▶ **The problem**: Show every line of the records below that contains the word "script".

-- BEGIN Records for processing --

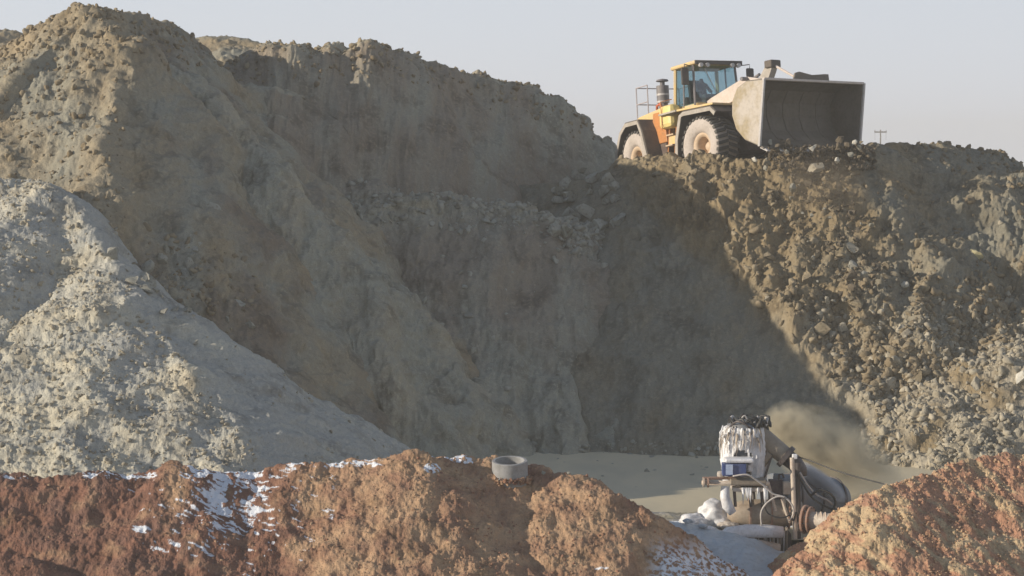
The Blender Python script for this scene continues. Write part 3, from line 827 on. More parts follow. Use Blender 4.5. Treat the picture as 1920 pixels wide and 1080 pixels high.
    e = 0.05
    for sy in (-1, 1):
        pane([(x0 + e, sy * hw, z0), (x1 - e, sy * hw, z0), (x1 - e - 0.1, sy * (hw - .05), z1), (x0 + e + .05, sy * (hw - .05), z1)])
    pane([(x1, -hw + e, z0 - .25), (x1, hw - e, z0 - .25), (x1 - 0.1, hw - e - .05, z1), (x1 - 0.1, -hw + e + .05, z1)])
    pane([(x0, -hw + e, z0), (x0, hw - e, z0), (x0 + 0.05, hw - e - .05, z1), (x0 + 0.05, -hw + e + .05, z1)])
    MB().tube([(x1 + .02, 0.12, 2.75), (x1 - 0.05, -0.42, 3.9)], 0.015, 5).build('wiper', M['silver'], root)
    MB().box(-0.35, 0.12, -0.25, 0.25, 2.72, 2.95).box(-0.42, -0.28, -0.25, 0.25, 2.9, 3.7, (0, R(-8), 0)).build('seat', M['black'], root, 0.05)
    MB().box(0.62, 0.9, -0.3, 0.3, 2.7, 3.05).build('dashboard', M['black'], root, 0.04)
    MB().tube([(0.50 + 0.08 * math.cos(t), 0.19 * math.sin(t), 3.12 + 0.17 * math.cos(t)) for t in [k * math.pi / 8 for k in range(17)]], 0.018, 6).build('steering_wheel', M['black'], root)
    for (y, x) in ((-1.16, 0.95), (1.34, 1.15)):
        a = MB().tube([(x, math.copysign(0.86, y), 4.0), (x + 0.1, y, 4.05), (x + 0.1, y, 3.9)], 0.018, 5).build('mirror_arm', M['black'], root)
        MB().box(x + 0.05, x + 0.15, y - 0.15, y + 0.15, 3.32, 3.92).build('mirror', M['black'], a, 0.05)
    # driver: one continuous skinned body, seated
    me = bpy.data.meshes.new('person')
    jt = [(0.02, 0, 3.02), (0.0, 0, 3.25), (-0.02, 0, 3.5), (-0.01, 0, 3.62), (0.01, 0, 3.74), (-0.02, 0.2, 3.5), (0.14, 0.26, 3.26), (0.42, 0.17, 3.22), (-0.02, -0.2, 3.5), (0.14, -0.26, 3.26), (0.42, -0.17, 3.22), (0.38, 0.12, 3.02), (0.48, 0.13, 2.72), (0.38, -0.12, 3.02), (0.48, -0.13, 2.72)]
    ed = [(0, 1), (1, 2), (2, 3), (3, 4), (2, 5), (5, 6), (6, 7), (2, 8), (8, 9), (9, 10), (0, 11), (11, 12), (0, 13), (13, 14)]
    rd = [0.15, 0.15, 0.16, 0.055, 0.10, 0.07, 0.055, 0.035, 0.07, 0.055, 0.035, 0.08, 0.055, 0.08, 0.055]
    me.from_pydata([(x + 0.14, y, z - 0.04) for x, y, z in jt], ed, [])
    man = bpy.data.objects.new('person', me); COL.objects.link(man)
    man.modifiers.new('skin', 'SKIN'); man.modifiers.new('sub', 'SUBSURF').levels = 1
    for i, r0 in enumerate(rd): me.skin_vertices[0].data[i].radius = (r0, r0)
    me.skin_vertices[0].data[0].use_root = True
    me.materials.append(paint('dark_jacket', (0.05, 0.055, 0.07), 0.9, (0.09, 0.08, 0.08), 0.5))
    man.matrix_world = root.matrix_basis
    tag(man, 'driver in dark clothes seated in the cab with hands on the wheel', 'person')
    # ladder
    lad = MB()
    for x in (-0.28, 0.22): lad.tube([(x, -1.30, 0.55), (x, -1.12, 2.0)], 0.03, 6)
    lad.tube([(-0.28, -1.42, 1.9), (-0.28, -1.45, 2.9), (-0.28, -1.0, 3.0)], 0.018, 6)
    lad = lad.build('ladder', M['orange'], root)
    for k in range(4): MB().box(-0.28, 0.22, -1.42 + k * 0.045, -1.14 + k * 0.045, 0.58 + k * 0.37, 0.63 + k * 0.37).build('step', M['rim'], lad)
    MB().box(-0.28, 0.22, -1.2, -1.05, 1.35, 1.75).build('step_plate', M['yellow'], lad, 0.03)
    # front frame, boom, linkage
    MB(FR).prism([(0.2, 0.7), (0.25, 1.9), (0.9, 2.55), (1.7, 2.6), (2.2, 2.1), (3.0, 1.5), (3.05, 0.8)], -0.42, 0.42).build('front_frame', M['frame_dark'], root, 0.03)
    for sy in (-1, 1):
        y0, y1 = sorted((sy * 0.46, sy * 0.64))
        MB(FR).prism([(0.95, 2.25), (1.05, 2.7), (1.4, 2.82), (3.3, 3.30), (4.1, 3.12), (4.18, 2.75), (4.2, 2.0), (4.1, 1.95), (3.95, 2.4), (3.6, 2.75), (2.6, 2.55)], y0, y1).build('lift_arm', M['boom'], root, 0.02)
        MB(FR).cyl((2.6, sy * 0.55, 1.25), (3.0, sy * 0.55, 1.9), 0.09).cyl((3.0, sy * 0.55, 1.9), (3.5, sy * 0.55, 2.7), 0.05).build('lift_cylinder', M['grey'], root)
    MB(FR).cyl((3.4, -0.9, 3.2), (3.4, 0.9, 3.2), 0.07).build('cross_tube', M['grey'], root)
    MB(FR).prism([(3.2, 2.6), (3.0, 2.85), (3.75, 3.6), (4.0, 3.68), (4.15, 3.6), (4.05, 3.4), (3.6, 2.7)], -0.13, 0.13).build('bell_crank', M['fender_edge'], root, 0.02)
    MB(FR).box(3.82, 4.2, -0.22, 0.22, 3.52, 3.78).build('crank_head', M['fender'], root, 0.04)
    MB(FR).tube([(4.1, 0, 3.6), (5.2, 0, 3.02)], 0.045, 8).build('tilt_link', M['boom'], root)
    MB(FR).tube([(1.3, 0, 2.6), (2.3, 0, 3.1)], 0.11, 10).tube([(2.3, 0, 3.1), (3.3, 0, 3.4)], 0.055, 8).build('tilt_cylinder', M['grey'], root)
    for y in (-0.3, -0.2, 0.2, 0.3):
        MB(FR).tube([(1.6, y, 2.6), (2.2, y, 2.5), (2.9, y * 1.4, 2.1), (3.2, y * 1.5, 2.2)], 0.03, 6).build('hose', M['black'], root)
    # bucket: opening turned forward and a little down
    prof = [(5.55, 0.62), (4.85, 0.95), (4.45, 1.4), (4.28, 1.95), (4.32, 2.5), (4.6, 2.95), (5.1, 3.15), (5.95, 3.08)]
    W2 = 2.16
    BK = FR @ Matrix.Translation((0.14, 0, 0.13)) @ Matrix.Diagonal((1, 1, 0.85, 1))
    bk = MB(BK).strip(prof, -W2, W2, 0.05).build('bucket', M['bucket_steel'], root)
    for sy in (-1, 1):
        y0, y1 = sorted((sy * (W2 + 0.002), sy * (W2 + 0.05)))
        MB(BK).prism([(x, z) for x, z in prof] , y0, y1).build('side_plate', M['bucket_side'], bk)
        MB(BK).prism([(x, z) for x, z in prof], *sorted((sy * (W2 - 0.03), sy * (W2 - 0.003)))).build('shade_liner', M['bucket_steel'], bk)  # added dark sheet, gives the sunlit inner side the tone of shade
        MB(BK).prism([(5.52, 0.56), (5.95, 3.12), (6.02, 3.12), (5.62, 0.56)], y0 - 0.01, y1 + 0.01).build('side_cutter', M['silver'], bk)
    MB(BK).box(5.86, 6.0, -W2 - .02, W2 + .02, 3.08, 3.17).build('top_lip', M['boom'], bk, 0.01)
    # spill guard with a concave top edge
    gp = [(-0.82, 0.0), (-0.72, 0.28), (-0.55, 0.33), (0, 0.22), (0.55, 0.28), (0.72, 0.28), (0.74, 0.0)]
    n = len(gp)
    v = [(5.80, y, 3.16 + z) for y, z in gp] + [(5.86, y, 3.16 + z) for y, z in gp]
    MB(BK).add(v, [tuple(range(n)), tuple(range(n, 2 * n))[::-1]] + [(k, n + k, n + (k + 1) % n, (k + 1) % n) for k in range(n)]).build('spill_guard', M['bucket_steel'], bk)
    for y in (-1.45, -0.72, 0.0, 0.72, 1.45):
        MB(BK).strip([(a + 0.03, b_) for a, b_ in prof[1:6]][::1], y - 0.03, y + 0.03, 0.075).build('wear_rib', M['bucket_steel'], bk)
    MB(BK).box(5.5, 5.75, -W2, W2, 0.50, 0.57, (0, R(32), 0)).build('cutting_edge', M['bucket_steel'], bk, 0.01)
    for k in range(8):
        y = -W2 + 0.12 + k * (2 * W2 - 0.24) / 7
        MB(BK).prism([(5.55, 0.62), (5.88, 0.36), (5.84, 0.32), (5.5, 0.50)], y - 0.07, y + 0.07).build('bucket_tooth', M['silver'], bk, 0.01)
    return root
loader = make_loader()

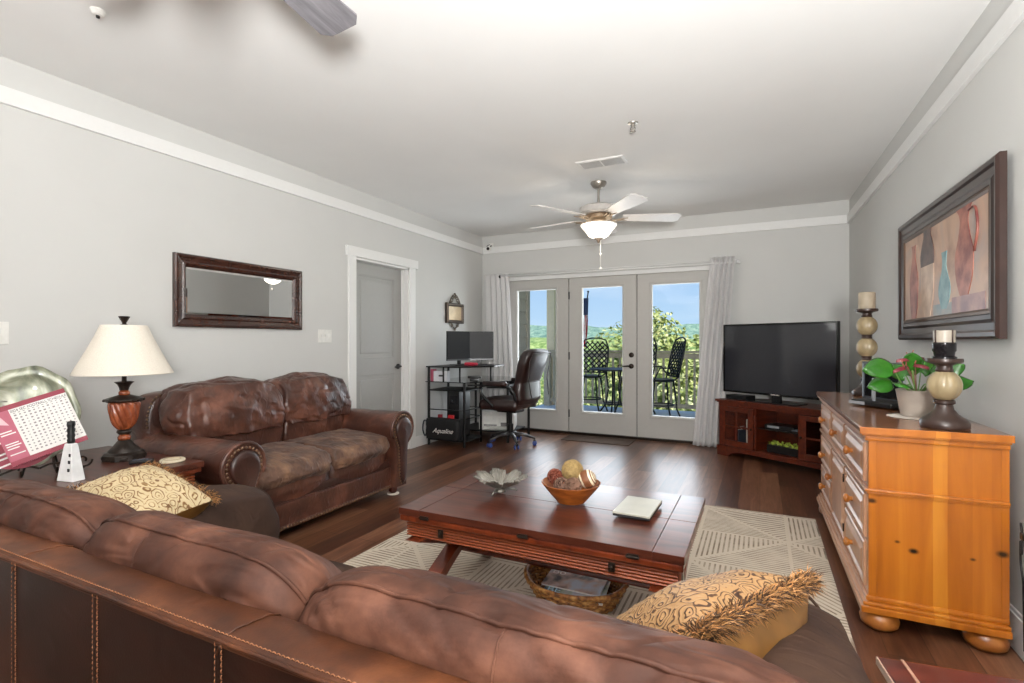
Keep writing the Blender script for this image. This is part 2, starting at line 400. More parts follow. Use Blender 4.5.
# back wall with patio door opening
OX0, OX1, OZ = -3.19, -.50, 2.085
m = MB(); m.b2(LX-.14, OX0, BY, BY+.14, 0, CH); m.b2(OX1, 1.2, BY, BY+.14, 0, CH); m.b2(OX0, OX1, BY, BY+.14, OZ, CH); struct(m.build('wall_back', M['wall']))
def rprism(y0, y1, z0, z1, t0, t1):   # slab on the right wall: t = distance in from the wall plane
    a = [(RX(y0)-t0, y0, z0), (RX(y0)-t1, y0, z0), (RX(y1)-t1, y1, z0), (RX(y1)-t0, y1, z0)]
    return a
m = MB(); m.poly(rprism(BK, BY, 0, 0, -.14, 0), (0, 0, CH)); struct(m.build('wall_right', M['wall']))
m = MB(); m.b2(LX-.14, 1.3, BK-.14, BK, 0, CH); struct(m.build('wall_front', M['wall']))
# upper trim band
m = MB(); m.b2(LX, LX+.022, BK, BY, 2.47, 2.56, .003); struct(m.build('trim_1', M['trim']))
m = MB(); m.b2(LX, RX(BY), BY-.022, BY, 2.47, 2.56, .003); struct(m.build('trim_2', M['trim']))
m = MB(); m.poly([(p[0], p[1], 2.47) for p in rprism(BK, BY, 0, 0, 0, .022)], (0, 0, .09)); struct(m.build('trim_3', M['trim']))
# baseboards
def bb(x0, x1, y0, y1, name):
    m = MB(); m.b2(x0, x1, y0, y1, 0, .12, .002)
    struct(m.build(name, M['trim']))
bb(LX, LX+.015, BK, 3.76, 'baseboard_left'); bb(LX, LX+.015, 4.81, BY, 'baseboard_left.001')
bb(LX, OX0-.02, BY-.015, BY, 'baseboard_back'); bb(OX1+.02, .84, BY-.015, BY, 'baseboard_back.001')
m = MB(); m.poly([(p[0], p[1], 0) for p in rprism(BK, BY, 0, 0, 0, .015)], (0, 0, .14)); m.poly([(p[0], p[1], .14) for p in rprism(BK, BY, 0, 0, 0, .008)], (0, 0, .015)); struct(m.build('baseboard_right', M['trim']))
# interior door casing + door
m = MB()
m.b2(LX, LX+.02, DY0-.1, DY0, 0, DZ+.005, .002); m.b2(LX, LX+.02, DY1, DY1+.1, 0, DZ+.005, .002)
m.b2(LX, LX+.028, DY0-.13, DY1+.14, DZ+.005, DZ+.1, .002)
m.b2(LX-.14, LX, DY0, DY0+.018, 0, DZ); m.b2(LX-.14, LX, DY1-.018, DY1, 0, DZ); m.b2(LX-.14, LX, DY0, DY1, DZ-.018, DZ)
m.b2(LX-.075, LX-.06, DY0+.018, DY0+.03, 0, DZ); m.b2(LX-.075, LX-.06, DY1-.03, DY1-.018, 0, DZ-.018)
struct(m.build('trim_4', M['trim']))
dr = struct(thing('door_4', 'grey two-panel interior door set back in a white casing', 'door', (LX-.115, (DY0+DY1)/2, .01)))
del dr['category']; m = MB(); w = (DY1-DY0)-.04; h = DZ-.03
# slab with two sunk panels (x is depth, faces +x)
def panel_door(w, h, panels, t=.035):
    m = MB(); xs = sorted({-w/2, w/2} | {a for p in panels for a in (p[0], p[1])}); zs = sorted({0, h} | {a for p in panels for a in (p[2], p[3])})
    for i in range(len(xs)-1):
        for j in range(len(zs)-1):
            inside = any(p[0] <= xs[i] < p[1] and p[2] <= zs[j] < p[3] for p in panels)
            if inside: continue
            m.b2(-t/2, t/2, xs[i], xs[i+1], zs[j], zs[j+1])
    for p in panels:
        m.b2(-t/2+.01, t/2-.012, p[0], p[1], p[2], p[3]); m.b2(-t/2+.005, t/2-.004, p[0]+.05, p[1]-.05, p[2]+.05, p[3]-.05, .012)
        # ogee edge
        for q in ((p[0], p[0]+.014, p[2], p[3]), (p[1]-.014, p[1], p[2], p[3]), (p[0], p[1], p[2], p[2]+.014), (p[0], p[1], p[3]-.014, p[3])):
            m.b2(-t/2+.006, t/2-.005, *q, .004)
    return m
panel_door(w, h, [(-w/2+.12, w/2-.12, 1.03, h-.12), (-w/2+.12, w/2-.12, .2, .86)]).build('door_slab', M['door_grey'], dr)
m = MB(); m.lathe([(0, .0), (.03, 0), (.03, .012), (.012, .016), (.011, .05), (0, .05)], (.018, w/2-.06, .93), 16, axis='X')
m.tube([(.062, w/2-.06, .93), (.066, w/2-.09, .932), (.064, w/2-.16, .926)], [.011, .009, .007]); m.build('door_handle', M['black'], dr, True, auto=40)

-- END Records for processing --

▶ **Solution to the exercise**:
The Blender Python script for this scene continues. Write part 3, from line 827 on. More parts follow. Use Blender 4.5. Treat the picture as 1920 pixels wide and 1080 pixels high.
Keep writing the Blender script for this image. This is part 2, starting at line 400. More parts follow. Use Blender 4.5.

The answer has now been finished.